After two amazing weeks the time have come to leave Esrange. The team is currently in the car and we left Esrange for about two hours ago. Even if this marks the end of the launch campaign this does not mean that the project is finished. We will have plenty of work to do in order to evaluate the results of the project. This will end up in a number of documents. We also hope to be able to go to the 20th ESA Symposium on European Rocket and Balloon Programmes and Related Research. Which will take place in Hyéres, France, between the 22nd and 26th of may. The final report of the project will be the last version of the SED which will be handed in at the end of June. Under this period we will try our best to keep the blog updated!

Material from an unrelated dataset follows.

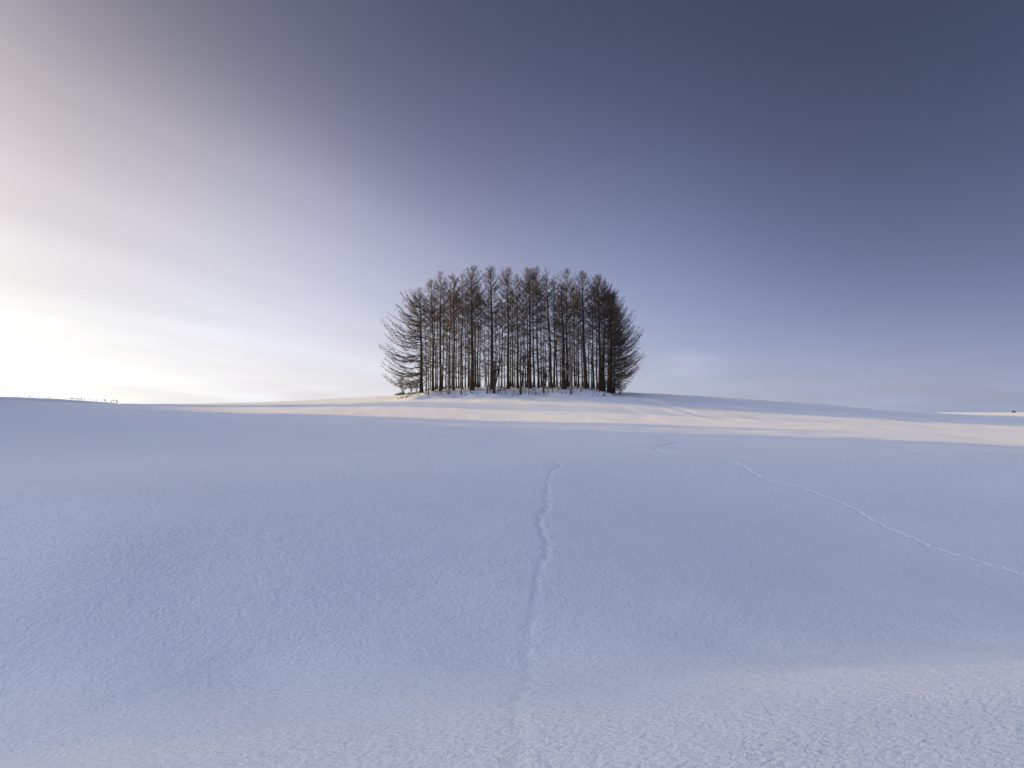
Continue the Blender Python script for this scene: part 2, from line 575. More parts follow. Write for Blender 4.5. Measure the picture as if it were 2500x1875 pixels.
for label, wid, dep, path, prints, pdir, prad, pdep, m in track_specs:
    jj, ii = np.nonzero(m)
    S = 8 if path[:, 1].mean() < 40 else 4
    a = np.linspace(0, 1, S + 1)
    VX, VY = [], []
    key = {}
    vs = []
    fs = []
    for j, i in zip(jj, ii):
        xs = GX[i] + (GX[i + 1] - GX[i]) * a
        ys = GY[j] + (GY[j + 1] - GY[j]) * a
        ids = np.empty((S + 1, S + 1), int)
        for b_ in range(S + 1):
            for c_ in range(S + 1):
                kk = (j * S + b_, i * S + c_)
                v = key.get(kk)
                if v is None:
                    v = key[kk] = len(vs)
                    vs.append((xs[c_], ys[b_]))
                ids[b_, c_] = v
        for b_ in range(S):
            for c_ in range(S):
                fs.append((ids[b_, c_], ids[b_, c_ + 1], ids[b_ + 1, c_ + 1], ids[b_ + 1, c_]))
    vs = np.array(vs)

    def press(x, y):
        P = np.stack([x, y], 1)
        out = np.zeros(len(x))
        for s in range(0, len(x), 4000):
            q_ = P[s:s + 4000]
            d = np.sqrt(((q_[:, None] - path[None, ::2]) ** 2).sum(-1)).min(1)
            wv = wid * 0.5 * (1 + 0.5 * vnoise(q_[:, 0] * 5, q_[:, 1] * 5, 11))
            o_ = -0.45 * dep * np.exp(-(d / (wv * 0.62)) ** 2)
            o_ += 0.20 * dep * np.exp(-((d - wv) / (wv * 0.33)) ** 2) * (0.6 + 1.6 * vnoise(q_[:, 0] * 7, q_[:, 1] * 7, 12))
            v_ = q_[:, None] - prints[None]
            al = (v_ * pdir[None]).sum(-1)
            ac = v_[..., 0] * -pdir[None, :, 1] + v_[..., 1] * pdir[None, :, 0]
            e = (al / (prad * 1.5)) ** 2 + (ac / prad) ** 2
            o_ -= (pdep * np.exp(-e ** 1.5)).max(1)
            o_ *= 1 - ss(wid * 0.5 + 0.02, wid * 0.5 + 0.10, d)
            out[s:s + 4000] = o_ * np.interp(q_[:, 1], [4, 8, 12, 26], [.40, .50, .8, 1.0])
        return out
    eps = 0.006
    base = grid_interp(ZZ, vs[:, 0], vs[:, 1])
    p0 = press(vs[:, 0], vs[:, 1])
    gx = (press(vs[:, 0] + eps, vs[:, 1]) - p0) / eps + grid_interp(GRX, vs[:, 0], vs[:, 1])
    gy = (press(vs[:, 0], vs[:, 1] + eps) - p0) / eps + grid_interp(GRY, vs[:, 0], vs[:, 1])
    ob = mesh_object('animal_tracks', np.column_stack([vs, base + p0]), np.array(fs), SNOW, parent=snow, smooth=True)
    nn = np.stack([-gx, -gy, np.ones(len(vs))], 1)
    nn /= np.linalg.norm(nn, axis=1)[:, None]
    ob.data.normals_split_custom_set_from_vertices(nn.astype(np.float32))
    ob['label'] = label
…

The SQUIDMOBILE at the gate of Esrange

SQUID in space video recording part 2

The flight

So yesterday was the day we all had been waiting for and the outcome could not have been better. It first started of quite early with a pre flight meeting at 7:15. During the meeting it stood clear that the rocket was not fully ready yet and that the launch crew would need at least half an hour to prepare it so the decision to delay the countdown with thirty minutes to 8:30 were taken. This half hour where soon prolonged to an hour but suddenly it was time to initiate the countdown. The countdown procedure that was used lasts for two hours and at about T-1h30m we had the chance to check the communication with our experiment. Since we had seen quite some trouble with this earlier we were very happy to see that everything checked out fine for us. After the experiment checkout the experiments were powered down again until T-10 m. At this point we sent the mission mode command to the experiment and received the so called SOE signal which in our case switches on the internal batteries. Everything worked out fine but during the whole procedure we were only waiting for the hold which we all thought would come but suddenly it was time for the so well known 10 9 8 7 6 5 4 3 2 1 0 and suddenly we could all see though the windows of the science centre how the rocket accelerated up n to the sky. At T+72.7s we lost contact with the experiment which meant that the FFU had been ejected from the rocket. Now everything we could do was to sit and wait until we would receive any messages either on the beacon receiver or on the website were we check for received messages from the satellite  transmitter. After about five aver full minutes we finally started to receive blank messages. This at least meant that the parachute had opened as planed and a little while later we started to receive the position. We were all excited over the success in deed everything worked as planned so when the helicopter went to recover the FFU it found the FFU lying just at the position of the final coordinates. At this point we were sitting extremely nervous in the operation room to hear any news from the helicopter which were behind a mountain which meant that we did not have any radio contact with it. So when we finally reached them and they told us that they had the FFU in the helicopter we all screamed of happiness!